◆ WHAT THIS TASK INVOLVES
From the entries below, copy exactly the lines from the one that contains "Continue the Blender" through the one that contains "n = mnoise_tex(t, 12, 5, 0.7);", both included, and only those.

◆ EXTRACTED DATA
==========

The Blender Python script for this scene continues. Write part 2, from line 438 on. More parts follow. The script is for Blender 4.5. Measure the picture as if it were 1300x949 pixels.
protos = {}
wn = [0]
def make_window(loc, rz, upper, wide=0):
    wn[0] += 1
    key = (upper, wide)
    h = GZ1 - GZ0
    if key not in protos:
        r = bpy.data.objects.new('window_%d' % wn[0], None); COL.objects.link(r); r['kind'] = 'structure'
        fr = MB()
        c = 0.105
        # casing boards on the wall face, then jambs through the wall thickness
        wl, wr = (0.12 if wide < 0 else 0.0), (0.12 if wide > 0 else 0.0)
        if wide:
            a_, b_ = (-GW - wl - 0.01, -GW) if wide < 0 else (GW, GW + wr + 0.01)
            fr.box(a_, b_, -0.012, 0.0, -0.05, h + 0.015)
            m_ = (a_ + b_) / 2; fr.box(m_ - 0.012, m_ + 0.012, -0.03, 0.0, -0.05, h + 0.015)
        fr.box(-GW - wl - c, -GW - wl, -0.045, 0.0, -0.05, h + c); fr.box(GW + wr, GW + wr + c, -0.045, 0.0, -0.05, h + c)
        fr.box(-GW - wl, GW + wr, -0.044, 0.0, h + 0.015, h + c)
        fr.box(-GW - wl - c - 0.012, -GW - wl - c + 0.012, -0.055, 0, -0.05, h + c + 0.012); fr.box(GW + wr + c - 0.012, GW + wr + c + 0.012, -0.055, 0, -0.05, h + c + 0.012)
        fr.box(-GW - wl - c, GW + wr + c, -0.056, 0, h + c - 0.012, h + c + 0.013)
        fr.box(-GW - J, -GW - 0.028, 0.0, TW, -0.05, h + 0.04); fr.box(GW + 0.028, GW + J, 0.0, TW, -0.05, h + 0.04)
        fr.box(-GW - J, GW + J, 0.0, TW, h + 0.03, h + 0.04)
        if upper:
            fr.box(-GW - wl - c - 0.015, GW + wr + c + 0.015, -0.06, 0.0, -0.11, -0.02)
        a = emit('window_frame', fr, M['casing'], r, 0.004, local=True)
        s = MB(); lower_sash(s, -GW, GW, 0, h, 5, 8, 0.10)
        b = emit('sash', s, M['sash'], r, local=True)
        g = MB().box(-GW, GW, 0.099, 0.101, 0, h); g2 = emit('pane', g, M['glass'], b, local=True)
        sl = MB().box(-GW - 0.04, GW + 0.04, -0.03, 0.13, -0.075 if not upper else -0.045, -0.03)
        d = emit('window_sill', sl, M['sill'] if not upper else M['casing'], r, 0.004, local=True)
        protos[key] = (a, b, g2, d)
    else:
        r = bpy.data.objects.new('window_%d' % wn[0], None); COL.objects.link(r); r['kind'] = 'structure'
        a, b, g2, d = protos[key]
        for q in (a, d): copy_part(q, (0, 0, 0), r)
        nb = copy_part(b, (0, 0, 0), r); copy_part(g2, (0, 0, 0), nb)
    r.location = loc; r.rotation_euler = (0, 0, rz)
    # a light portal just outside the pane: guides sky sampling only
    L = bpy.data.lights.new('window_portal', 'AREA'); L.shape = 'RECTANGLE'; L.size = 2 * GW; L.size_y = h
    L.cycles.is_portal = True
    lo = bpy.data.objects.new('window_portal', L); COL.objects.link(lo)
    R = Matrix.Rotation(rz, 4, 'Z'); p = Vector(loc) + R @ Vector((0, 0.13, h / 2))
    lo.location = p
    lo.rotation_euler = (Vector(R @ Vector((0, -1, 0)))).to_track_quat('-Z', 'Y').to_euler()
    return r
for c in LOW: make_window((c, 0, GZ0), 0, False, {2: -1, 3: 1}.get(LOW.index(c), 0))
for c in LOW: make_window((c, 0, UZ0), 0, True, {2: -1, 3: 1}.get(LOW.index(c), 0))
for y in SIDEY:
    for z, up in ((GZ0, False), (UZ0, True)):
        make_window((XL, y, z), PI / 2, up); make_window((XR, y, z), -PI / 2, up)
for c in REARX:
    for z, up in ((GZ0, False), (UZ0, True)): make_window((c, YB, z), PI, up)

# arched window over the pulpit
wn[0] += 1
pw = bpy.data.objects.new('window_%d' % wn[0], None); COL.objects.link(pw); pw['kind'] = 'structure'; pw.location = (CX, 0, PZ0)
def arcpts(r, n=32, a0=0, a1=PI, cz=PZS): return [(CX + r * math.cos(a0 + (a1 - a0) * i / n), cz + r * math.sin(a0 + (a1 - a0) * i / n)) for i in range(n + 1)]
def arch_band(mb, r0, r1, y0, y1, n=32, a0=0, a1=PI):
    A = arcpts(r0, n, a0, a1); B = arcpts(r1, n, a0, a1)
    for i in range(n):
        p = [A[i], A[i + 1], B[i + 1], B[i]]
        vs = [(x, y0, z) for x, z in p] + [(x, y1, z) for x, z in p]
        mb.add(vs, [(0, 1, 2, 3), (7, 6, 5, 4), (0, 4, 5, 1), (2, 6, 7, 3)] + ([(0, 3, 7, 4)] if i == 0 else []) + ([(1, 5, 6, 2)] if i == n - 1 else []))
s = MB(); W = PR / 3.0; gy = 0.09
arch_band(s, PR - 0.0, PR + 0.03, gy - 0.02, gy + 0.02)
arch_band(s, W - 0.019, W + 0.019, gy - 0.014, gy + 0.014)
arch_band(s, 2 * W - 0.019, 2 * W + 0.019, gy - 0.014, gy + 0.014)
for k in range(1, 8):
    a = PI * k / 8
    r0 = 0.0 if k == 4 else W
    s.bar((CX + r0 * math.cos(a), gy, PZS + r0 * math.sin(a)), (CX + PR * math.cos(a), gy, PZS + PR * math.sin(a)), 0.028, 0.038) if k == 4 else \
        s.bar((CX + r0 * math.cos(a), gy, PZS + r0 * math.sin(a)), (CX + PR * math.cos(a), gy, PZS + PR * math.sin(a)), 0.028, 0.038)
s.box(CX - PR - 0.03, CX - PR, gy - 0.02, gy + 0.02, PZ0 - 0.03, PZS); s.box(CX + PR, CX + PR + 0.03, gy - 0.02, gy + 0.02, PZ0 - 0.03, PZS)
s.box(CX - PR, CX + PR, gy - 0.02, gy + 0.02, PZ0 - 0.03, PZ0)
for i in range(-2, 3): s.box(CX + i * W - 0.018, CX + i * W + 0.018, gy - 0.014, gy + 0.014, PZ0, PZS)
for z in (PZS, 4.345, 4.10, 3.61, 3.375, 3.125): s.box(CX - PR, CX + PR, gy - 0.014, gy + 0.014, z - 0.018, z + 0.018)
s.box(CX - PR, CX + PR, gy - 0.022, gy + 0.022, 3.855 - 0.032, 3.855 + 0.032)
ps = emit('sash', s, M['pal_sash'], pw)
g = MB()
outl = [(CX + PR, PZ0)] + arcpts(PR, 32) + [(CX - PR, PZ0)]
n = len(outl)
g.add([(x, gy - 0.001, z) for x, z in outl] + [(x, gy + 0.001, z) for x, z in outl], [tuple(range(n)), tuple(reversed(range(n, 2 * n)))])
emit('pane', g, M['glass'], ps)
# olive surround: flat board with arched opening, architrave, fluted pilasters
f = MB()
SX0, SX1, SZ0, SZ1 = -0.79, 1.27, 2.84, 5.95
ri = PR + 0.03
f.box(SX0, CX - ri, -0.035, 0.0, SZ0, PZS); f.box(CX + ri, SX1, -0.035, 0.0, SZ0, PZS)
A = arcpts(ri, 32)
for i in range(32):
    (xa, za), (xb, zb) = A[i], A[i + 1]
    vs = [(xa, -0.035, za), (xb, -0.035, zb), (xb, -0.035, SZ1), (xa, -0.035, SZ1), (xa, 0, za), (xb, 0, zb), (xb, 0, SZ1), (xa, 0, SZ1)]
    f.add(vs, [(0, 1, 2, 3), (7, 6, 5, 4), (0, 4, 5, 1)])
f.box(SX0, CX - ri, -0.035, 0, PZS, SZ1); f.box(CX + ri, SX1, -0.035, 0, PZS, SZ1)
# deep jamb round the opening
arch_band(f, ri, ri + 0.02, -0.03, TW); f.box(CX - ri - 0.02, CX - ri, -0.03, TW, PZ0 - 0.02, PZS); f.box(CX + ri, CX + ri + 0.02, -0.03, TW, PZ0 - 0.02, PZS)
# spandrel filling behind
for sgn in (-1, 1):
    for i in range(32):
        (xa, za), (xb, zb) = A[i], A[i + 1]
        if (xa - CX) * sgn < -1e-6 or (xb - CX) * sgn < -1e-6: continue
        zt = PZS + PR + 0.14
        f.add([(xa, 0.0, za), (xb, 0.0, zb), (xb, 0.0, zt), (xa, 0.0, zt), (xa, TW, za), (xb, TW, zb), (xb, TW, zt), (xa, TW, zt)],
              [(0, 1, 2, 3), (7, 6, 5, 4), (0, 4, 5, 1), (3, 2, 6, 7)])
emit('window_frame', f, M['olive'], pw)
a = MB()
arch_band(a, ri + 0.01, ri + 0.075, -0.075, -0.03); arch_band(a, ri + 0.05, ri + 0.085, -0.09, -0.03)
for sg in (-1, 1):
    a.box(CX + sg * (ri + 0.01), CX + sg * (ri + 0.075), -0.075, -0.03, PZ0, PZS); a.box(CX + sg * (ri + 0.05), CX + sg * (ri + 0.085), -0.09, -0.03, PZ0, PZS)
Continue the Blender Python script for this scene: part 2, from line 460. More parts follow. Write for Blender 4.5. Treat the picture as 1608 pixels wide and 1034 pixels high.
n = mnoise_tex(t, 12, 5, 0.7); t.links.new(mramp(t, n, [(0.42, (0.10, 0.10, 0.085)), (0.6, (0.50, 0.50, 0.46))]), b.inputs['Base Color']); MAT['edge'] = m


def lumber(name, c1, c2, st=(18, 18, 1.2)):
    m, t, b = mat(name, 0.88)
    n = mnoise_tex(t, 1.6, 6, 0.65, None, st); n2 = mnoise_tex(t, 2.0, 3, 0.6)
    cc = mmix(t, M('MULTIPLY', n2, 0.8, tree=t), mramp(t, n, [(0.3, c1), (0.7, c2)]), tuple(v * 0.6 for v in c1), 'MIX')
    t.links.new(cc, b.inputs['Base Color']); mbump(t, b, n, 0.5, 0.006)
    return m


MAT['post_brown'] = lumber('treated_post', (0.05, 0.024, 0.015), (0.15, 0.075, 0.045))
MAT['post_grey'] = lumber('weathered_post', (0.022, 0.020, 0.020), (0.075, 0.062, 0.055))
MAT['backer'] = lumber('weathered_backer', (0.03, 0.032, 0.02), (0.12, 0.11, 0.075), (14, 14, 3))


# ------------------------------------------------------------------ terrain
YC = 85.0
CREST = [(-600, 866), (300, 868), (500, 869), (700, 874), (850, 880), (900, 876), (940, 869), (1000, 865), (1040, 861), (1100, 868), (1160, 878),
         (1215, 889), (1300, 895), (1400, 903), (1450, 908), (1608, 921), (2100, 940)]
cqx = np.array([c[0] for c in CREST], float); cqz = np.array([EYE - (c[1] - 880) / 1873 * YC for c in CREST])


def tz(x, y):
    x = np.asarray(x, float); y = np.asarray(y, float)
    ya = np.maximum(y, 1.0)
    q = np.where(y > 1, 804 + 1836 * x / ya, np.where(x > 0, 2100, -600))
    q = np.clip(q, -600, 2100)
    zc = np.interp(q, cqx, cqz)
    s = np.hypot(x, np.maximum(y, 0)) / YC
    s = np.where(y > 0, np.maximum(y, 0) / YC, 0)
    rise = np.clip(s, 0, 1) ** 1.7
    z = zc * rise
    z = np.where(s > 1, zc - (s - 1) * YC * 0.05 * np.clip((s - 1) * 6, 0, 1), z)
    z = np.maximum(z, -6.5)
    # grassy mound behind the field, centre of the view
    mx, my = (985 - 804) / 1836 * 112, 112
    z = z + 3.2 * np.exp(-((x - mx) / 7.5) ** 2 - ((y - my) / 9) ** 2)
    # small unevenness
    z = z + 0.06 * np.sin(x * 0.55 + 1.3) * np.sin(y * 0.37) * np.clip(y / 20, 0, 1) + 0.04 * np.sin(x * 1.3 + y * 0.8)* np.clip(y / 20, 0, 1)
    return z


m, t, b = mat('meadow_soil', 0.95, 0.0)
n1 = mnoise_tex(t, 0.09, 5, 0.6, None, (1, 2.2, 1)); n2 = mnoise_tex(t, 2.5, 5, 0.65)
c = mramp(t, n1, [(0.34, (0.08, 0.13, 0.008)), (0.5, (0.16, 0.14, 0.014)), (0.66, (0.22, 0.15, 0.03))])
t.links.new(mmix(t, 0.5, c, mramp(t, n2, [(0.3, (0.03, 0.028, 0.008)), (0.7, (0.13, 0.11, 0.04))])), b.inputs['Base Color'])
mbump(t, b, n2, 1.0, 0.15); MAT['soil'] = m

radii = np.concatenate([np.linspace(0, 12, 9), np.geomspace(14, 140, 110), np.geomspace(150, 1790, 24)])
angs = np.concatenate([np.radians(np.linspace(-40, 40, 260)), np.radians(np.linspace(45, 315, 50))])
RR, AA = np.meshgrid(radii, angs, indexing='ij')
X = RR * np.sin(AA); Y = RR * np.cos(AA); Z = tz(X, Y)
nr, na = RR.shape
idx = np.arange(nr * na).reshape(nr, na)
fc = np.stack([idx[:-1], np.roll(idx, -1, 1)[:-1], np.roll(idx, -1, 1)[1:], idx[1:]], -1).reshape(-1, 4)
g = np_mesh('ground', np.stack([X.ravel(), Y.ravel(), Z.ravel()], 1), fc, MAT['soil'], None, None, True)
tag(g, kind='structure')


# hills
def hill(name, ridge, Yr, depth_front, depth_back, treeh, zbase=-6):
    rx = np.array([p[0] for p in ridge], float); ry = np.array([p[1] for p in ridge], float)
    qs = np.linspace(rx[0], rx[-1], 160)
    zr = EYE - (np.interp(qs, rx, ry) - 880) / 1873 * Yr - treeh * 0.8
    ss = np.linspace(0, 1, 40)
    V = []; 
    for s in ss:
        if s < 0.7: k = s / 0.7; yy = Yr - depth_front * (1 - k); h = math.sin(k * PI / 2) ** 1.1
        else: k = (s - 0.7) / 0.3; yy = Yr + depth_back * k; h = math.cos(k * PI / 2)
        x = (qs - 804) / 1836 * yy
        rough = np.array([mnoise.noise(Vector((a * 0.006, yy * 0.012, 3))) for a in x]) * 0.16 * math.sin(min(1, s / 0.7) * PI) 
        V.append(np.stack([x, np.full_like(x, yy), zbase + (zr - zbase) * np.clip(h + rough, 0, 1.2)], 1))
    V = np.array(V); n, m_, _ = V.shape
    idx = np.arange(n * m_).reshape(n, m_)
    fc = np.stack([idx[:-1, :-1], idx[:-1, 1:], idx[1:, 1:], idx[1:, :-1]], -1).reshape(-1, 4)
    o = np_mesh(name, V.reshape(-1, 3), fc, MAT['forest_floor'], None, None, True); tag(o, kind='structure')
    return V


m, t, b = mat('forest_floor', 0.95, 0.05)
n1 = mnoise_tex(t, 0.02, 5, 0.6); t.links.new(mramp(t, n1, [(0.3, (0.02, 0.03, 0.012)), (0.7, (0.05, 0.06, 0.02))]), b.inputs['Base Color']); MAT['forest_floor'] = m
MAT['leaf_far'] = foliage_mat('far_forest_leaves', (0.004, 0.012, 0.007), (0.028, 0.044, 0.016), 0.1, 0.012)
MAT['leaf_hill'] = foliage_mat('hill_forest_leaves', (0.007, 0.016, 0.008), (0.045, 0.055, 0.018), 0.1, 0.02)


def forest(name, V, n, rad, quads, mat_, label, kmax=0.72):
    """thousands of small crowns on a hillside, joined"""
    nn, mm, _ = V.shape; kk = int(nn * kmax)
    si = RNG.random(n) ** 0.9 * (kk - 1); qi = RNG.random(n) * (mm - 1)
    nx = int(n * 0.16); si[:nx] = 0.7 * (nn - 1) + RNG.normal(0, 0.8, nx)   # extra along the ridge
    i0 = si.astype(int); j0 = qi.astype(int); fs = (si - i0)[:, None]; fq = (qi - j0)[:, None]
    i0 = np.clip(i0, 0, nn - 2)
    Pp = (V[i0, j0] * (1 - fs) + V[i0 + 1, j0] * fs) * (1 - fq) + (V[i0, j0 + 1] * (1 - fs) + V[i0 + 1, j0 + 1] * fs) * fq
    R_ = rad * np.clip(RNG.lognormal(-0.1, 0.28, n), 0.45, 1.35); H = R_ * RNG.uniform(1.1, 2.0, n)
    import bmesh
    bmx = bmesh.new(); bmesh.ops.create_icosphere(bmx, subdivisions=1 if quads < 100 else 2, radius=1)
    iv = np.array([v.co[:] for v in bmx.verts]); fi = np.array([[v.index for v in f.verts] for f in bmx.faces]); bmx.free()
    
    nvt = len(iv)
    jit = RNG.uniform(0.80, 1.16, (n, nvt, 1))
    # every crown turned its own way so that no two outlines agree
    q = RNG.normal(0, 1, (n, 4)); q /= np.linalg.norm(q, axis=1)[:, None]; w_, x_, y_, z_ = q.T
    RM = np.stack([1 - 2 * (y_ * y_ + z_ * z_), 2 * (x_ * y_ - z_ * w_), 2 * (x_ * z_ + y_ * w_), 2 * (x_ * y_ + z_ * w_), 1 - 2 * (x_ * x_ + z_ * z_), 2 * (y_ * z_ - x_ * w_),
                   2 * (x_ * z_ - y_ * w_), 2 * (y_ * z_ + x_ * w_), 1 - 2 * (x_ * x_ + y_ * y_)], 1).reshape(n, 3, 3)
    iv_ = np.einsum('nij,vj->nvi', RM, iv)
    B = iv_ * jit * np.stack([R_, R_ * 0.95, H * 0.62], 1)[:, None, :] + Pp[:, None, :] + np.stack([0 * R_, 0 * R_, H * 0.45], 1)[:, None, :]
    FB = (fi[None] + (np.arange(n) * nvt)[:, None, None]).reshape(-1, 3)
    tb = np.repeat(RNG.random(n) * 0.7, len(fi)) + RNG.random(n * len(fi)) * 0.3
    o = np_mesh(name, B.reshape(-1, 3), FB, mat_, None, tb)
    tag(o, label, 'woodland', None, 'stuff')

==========

◆ RESPONSE FOR THIS EXERCISE
Continue the Blender Python script for this scene: part 2, from line 460. More parts follow. Write for Blender 4.5. Treat the picture as 1608 pixels wide and 1034 pixels high.
n = mnoise_tex(t, 12, 5, 0.7); t.links.new(mramp(t, n, [(0.42, (0.10, 0.10, 0.085)), (0.6, (0.50, 0.50, 0.46))]), b.inputs['Base Color']); MAT['edge'] = m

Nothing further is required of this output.